- **THE REQUEST**:
Repeat every line below exactly as it reads.

## begin INFORMATION SHOWN

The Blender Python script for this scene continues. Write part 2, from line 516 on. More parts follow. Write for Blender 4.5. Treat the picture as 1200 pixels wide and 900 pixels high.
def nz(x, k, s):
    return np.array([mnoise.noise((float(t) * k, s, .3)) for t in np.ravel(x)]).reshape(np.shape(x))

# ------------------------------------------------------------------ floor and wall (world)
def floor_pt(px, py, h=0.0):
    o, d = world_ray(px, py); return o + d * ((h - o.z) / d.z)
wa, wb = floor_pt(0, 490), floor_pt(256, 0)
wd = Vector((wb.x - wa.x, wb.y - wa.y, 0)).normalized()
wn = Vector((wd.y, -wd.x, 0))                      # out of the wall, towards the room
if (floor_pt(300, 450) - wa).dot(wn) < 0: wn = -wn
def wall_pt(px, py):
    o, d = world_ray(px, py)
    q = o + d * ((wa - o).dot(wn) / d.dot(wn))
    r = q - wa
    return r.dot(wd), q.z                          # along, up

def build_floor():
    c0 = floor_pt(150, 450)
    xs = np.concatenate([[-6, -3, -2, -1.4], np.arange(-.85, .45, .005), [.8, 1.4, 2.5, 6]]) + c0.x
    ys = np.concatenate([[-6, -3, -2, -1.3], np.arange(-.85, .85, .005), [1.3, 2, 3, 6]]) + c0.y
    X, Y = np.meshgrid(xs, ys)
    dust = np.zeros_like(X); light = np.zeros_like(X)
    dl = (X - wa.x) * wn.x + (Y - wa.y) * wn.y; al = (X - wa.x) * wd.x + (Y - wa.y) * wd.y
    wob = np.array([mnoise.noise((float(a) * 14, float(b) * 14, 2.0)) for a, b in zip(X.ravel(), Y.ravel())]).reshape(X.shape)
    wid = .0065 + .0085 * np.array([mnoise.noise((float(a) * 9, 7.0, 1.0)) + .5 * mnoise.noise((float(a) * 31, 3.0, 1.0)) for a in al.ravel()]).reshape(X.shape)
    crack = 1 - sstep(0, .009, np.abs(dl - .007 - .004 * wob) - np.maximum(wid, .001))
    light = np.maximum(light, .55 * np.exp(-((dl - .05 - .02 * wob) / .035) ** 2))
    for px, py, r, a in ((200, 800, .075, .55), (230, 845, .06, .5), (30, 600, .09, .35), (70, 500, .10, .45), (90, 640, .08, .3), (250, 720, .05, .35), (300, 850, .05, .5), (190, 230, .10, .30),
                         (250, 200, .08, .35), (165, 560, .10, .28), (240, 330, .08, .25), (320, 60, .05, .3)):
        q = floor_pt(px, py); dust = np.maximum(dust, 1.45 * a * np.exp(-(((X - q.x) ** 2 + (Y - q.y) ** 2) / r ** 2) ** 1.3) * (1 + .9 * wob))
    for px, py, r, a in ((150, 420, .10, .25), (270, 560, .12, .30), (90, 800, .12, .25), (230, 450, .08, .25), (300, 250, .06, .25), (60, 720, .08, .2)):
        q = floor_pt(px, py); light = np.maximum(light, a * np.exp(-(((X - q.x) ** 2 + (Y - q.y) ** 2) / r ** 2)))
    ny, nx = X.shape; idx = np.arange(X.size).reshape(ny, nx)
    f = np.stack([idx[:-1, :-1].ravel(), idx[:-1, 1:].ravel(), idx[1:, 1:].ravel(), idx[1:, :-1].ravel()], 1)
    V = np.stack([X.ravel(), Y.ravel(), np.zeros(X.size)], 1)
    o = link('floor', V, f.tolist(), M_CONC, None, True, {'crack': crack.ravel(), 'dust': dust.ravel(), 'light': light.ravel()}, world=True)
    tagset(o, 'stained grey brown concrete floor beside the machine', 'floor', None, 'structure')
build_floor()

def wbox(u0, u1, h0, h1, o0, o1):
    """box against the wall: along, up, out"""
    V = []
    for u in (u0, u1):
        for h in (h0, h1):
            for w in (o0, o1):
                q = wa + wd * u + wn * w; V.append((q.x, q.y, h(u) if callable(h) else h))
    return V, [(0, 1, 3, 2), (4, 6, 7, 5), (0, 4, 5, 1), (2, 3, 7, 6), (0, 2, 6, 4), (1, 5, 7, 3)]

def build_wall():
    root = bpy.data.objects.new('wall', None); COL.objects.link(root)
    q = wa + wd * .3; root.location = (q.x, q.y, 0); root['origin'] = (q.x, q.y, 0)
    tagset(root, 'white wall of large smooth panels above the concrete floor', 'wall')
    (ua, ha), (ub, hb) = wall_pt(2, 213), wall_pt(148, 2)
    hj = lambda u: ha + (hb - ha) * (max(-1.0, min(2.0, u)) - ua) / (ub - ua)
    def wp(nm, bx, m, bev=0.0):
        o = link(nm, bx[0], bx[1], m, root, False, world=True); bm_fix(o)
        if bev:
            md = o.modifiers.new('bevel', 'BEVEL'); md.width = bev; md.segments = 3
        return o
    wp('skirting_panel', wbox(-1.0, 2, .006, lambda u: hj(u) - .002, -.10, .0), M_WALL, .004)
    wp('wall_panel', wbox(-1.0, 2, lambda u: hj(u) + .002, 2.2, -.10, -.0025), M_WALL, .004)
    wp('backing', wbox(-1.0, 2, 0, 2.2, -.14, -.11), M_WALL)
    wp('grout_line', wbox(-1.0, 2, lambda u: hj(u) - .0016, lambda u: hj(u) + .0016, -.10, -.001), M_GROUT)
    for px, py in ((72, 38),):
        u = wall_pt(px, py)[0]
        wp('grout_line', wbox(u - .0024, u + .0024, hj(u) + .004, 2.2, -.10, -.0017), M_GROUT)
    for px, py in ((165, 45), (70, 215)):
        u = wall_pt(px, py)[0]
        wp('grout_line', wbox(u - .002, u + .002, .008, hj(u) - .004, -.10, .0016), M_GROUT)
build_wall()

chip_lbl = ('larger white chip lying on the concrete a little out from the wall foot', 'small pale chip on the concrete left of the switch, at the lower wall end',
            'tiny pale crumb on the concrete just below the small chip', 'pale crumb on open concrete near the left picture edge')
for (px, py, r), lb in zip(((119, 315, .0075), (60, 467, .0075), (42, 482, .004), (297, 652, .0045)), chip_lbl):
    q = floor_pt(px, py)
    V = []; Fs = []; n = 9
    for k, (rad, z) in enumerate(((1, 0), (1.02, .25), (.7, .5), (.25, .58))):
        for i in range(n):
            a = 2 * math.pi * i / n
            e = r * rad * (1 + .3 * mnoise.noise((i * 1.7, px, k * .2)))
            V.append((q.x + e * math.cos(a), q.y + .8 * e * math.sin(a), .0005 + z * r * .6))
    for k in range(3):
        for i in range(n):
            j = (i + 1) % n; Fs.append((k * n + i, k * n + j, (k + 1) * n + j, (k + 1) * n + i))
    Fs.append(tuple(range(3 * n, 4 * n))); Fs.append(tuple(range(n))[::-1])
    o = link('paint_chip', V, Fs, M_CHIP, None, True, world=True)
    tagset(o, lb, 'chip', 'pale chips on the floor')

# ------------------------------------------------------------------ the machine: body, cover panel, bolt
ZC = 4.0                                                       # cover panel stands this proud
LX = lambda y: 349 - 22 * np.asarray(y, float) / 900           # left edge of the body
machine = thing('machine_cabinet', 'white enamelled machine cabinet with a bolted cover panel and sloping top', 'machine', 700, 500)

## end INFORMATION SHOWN

- **COMPLETED TASK**:
The Blender Python script for this scene continues. Write part 2, from line 516 on. More parts follow. Write for Blender 4.5. Treat the picture as 1200 pixels wide and 900 pixels high.
def nz(x, k, s):
    return np.array([mnoise.noise((float(t) * k, s, .3)) for t in np.ravel(x)]).reshape(np.shape(x))

# ------------------------------------------------------------------ floor and wall (world)
def floor_pt(px, py, h=0.0):
    o, d = world_ray(px, py); return o + d * ((h - o.z) / d.z)
wa, wb = floor_pt(0, 490), floor_pt(256, 0)
wd = Vector((wb.x - wa.x, wb.y - wa.y, 0)).normalized()
wn = Vector((wd.y, -wd.x, 0))                      # out of the wall, towards the room
if (floor_pt(300, 450) - wa).dot(wn) < 0: wn = -wn
def wall_pt(px, py):
    o, d = world_ray(px, py)
    q = o + d * ((wa - o).dot(wn) / d.dot(wn))
    r = q - wa
    return r.dot(wd), q.z                          # along, up

def build_floor():
    c0 = floor_pt(150, 450)
    xs = np.concatenate([[-6, -3, -2, -1.4], np.arange(-.85, .45, .005), [.8, 1.4, 2.5, 6]]) + c0.x
    ys = np.concatenate([[-6, -3, -2, -1.3], np.arange(-.85, .85, .005), [1.3, 2, 3, 6]]) + c0.y
    X, Y = np.meshgrid(xs, ys)
    dust = np.zeros_like(X); light = np.zeros_like(X)
    dl = (X - wa.x) * wn.x + (Y - wa.y) * wn.y; al = (X - wa.x) * wd.x + (Y - wa.y) * wd.y
    wob = np.array([mnoise.noise((float(a) * 14, float(b) * 14, 2.0)) for a, b in zip(X.ravel(), Y.ravel())]).reshape(X.shape)
    wid = .0065 + .0085 * np.array([mnoise.noise((float(a) * 9, 7.0, 1.0)) + .5 * mnoise.noise((float(a) * 31, 3.0, 1.0)) for a in al.ravel()]).reshape(X.shape)
    crack = 1 - sstep(0, .009, np.abs(dl - .007 - .004 * wob) - np.maximum(wid, .001))
    light = np.maximum(light, .55 * np.exp(-((dl - .05 - .02 * wob) / .035) ** 2))
    for px, py, r, a in ((200, 800, .075, .55), (230, 845, .06, .5), (30, 600, .09, .35), (70, 500, .10, .45), (90, 640, .08, .3), (250, 720, .05, .35), (300, 850, .05, .5), (190, 230, .10, .30),
                         (250, 200, .08, .35), (165, 560, .10, .28), (240, 330, .08, .25), (320, 60, .05, .3)):
        q = floor_pt(px, py); dust = np.maximum(dust, 1.45 * a * np.exp(-(((X - q.x) ** 2 + (Y - q.y) ** 2) / r ** 2) ** 1.3) * (1 + .9 * wob))
    for px, py, r, a in ((150, 420, .10, .25), (270, 560, .12, .30), (90, 800, .12, .25), (230, 450, .08, .25), (300, 250, .06, .25), (60, 720, .08, .2)):
        q = floor_pt(px, py); light = np.maximum(light, a * np.exp(-(((X - q.x) ** 2 + (Y - q.y) ** 2) / r ** 2)))
    ny, nx = X.shape; idx = np.arange(X.size).reshape(ny, nx)
    f = np.stack([idx[:-1, :-1].ravel(), idx[:-1, 1:].ravel(), idx[1:, 1:].ravel(), idx[1:, :-1].ravel()], 1)
    V = np.stack([X.ravel(), Y.ravel(), np.zeros(X.size)], 1)
    o = link('floor', V, f.tolist(), M_CONC, None, True, {'crack': crack.ravel(), 'dust': dust.ravel(), 'light': light.ravel()}, world=True)
    tagset(o, 'stained grey brown concrete floor beside the machine', 'floor', None, 'structure')
build_floor()

def wbox(u0, u1, h0, h1, o0, o1):
    """box against the wall: along, up, out"""
    V = []
    for u in (u0, u1):
        for h in (h0, h1):
            for w in (o0, o1):
                q = wa + wd * u + wn * w; V.append((q.x, q.y, h(u) if callable(h) else h))
    return V, [(0, 1, 3, 2), (4, 6, 7, 5), (0, 4, 5, 1), (2, 3, 7, 6), (0, 2, 6, 4), (1, 5, 7, 3)]

def build_wall():
    root = bpy.data.objects.new('wall', None); COL.objects.link(root)
    q = wa + wd * .3; root.location = (q.x, q.y, 0); root['origin'] = (q.x, q.y, 0)
    tagset(root, 'white wall of large smooth panels above the concrete floor', 'wall')
    (ua, ha), (ub, hb) = wall_pt(2, 213), wall_pt(148, 2)
    hj = lambda u: ha + (hb - ha) * (max(-1.0, min(2.0, u)) - ua) / (ub - ua)
    def wp(nm, bx, m, bev=0.0):
        o = link(nm, bx[0], bx[1], m, root, False, world=True); bm_fix(o)
        if bev:
            md = o.modifiers.new('bevel', 'BEVEL'); md.width = bev; md.segments = 3
        return o
    wp('skirting_panel', wbox(-1.0, 2, .006, lambda u: hj(u) - .002, -.10, .0), M_WALL, .004)
    wp('wall_panel', wbox(-1.0, 2, lambda u: hj(u) + .002, 2.2, -.10, -.0025), M_WALL, .004)
    wp('backing', wbox(-1.0, 2, 0, 2.2, -.14, -.11), M_WALL)
    wp('grout_line', wbox(-1.0, 2, lambda u: hj(u) - .0016, lambda u: hj(u) + .0016, -.10, -.001), M_GROUT)
    for px, py in ((72, 38),):
        u = wall_pt(px, py)[0]
        wp('grout_line', wbox(u - .0024, u + .0024, hj(u) + .004, 2.2, -.10, -.0017), M_GROUT)
    for px, py in ((165, 45), (70, 215)):
        u = wall_pt(px, py)[0]
        wp('grout_line', wbox(u - .002, u + .002, .008, hj(u) - .004, -.10, .0016), M_GROUT)
build_wall()

chip_lbl = ('larger white chip lying on the concrete a little out from the wall foot', 'small pale chip on the concrete left of the switch, at the lower wall end',
            'tiny pale crumb on the concrete just below the small chip', 'pale crumb on open concrete near the left picture edge')
for (px, py, r), lb in zip(((119, 315, .0075), (60, 467, .0075), (42, 482, .004), (297, 652, .0045)), chip_lbl):
    q = floor_pt(px, py)
    V = []; Fs = []; n = 9
    for k, (rad, z) in enumerate(((1, 0), (1.02, .25), (.7, .5), (.25, .58))):
        for i in range(n):
            a = 2 * math.pi * i / n
            e = r * rad * (1 + .3 * mnoise.noise((i * 1.7, px, k * .2)))
            V.append((q.x + e * math.cos(a), q.y + .8 * e * math.sin(a), .0005 + z * r * .6))
    for k in range(3):
        for i in range(n):
            j = (i + 1) % n; Fs.append((k * n + i, k * n + j, (k + 1) * n + j, (k + 1) * n + i))
    Fs.append(tuple(range(3 * n, 4 * n))); Fs.append(tuple(range(n))[::-1])
    o = link('paint_chip', V, Fs, M_CHIP, None, True, world=True)
    tagset(o, lb, 'chip', 'pale chips on the floor')

# ------------------------------------------------------------------ the machine: body, cover panel, bolt
ZC = 4.0                                                       # cover panel stands this proud
LX = lambda y: 349 - 22 * np.asarray(y, float) / 900           # left edge of the body
machine = thing('machine_cabinet', 'white enamelled machine cabinet with a bolted cover panel and sloping top', 'machine', 700, 500)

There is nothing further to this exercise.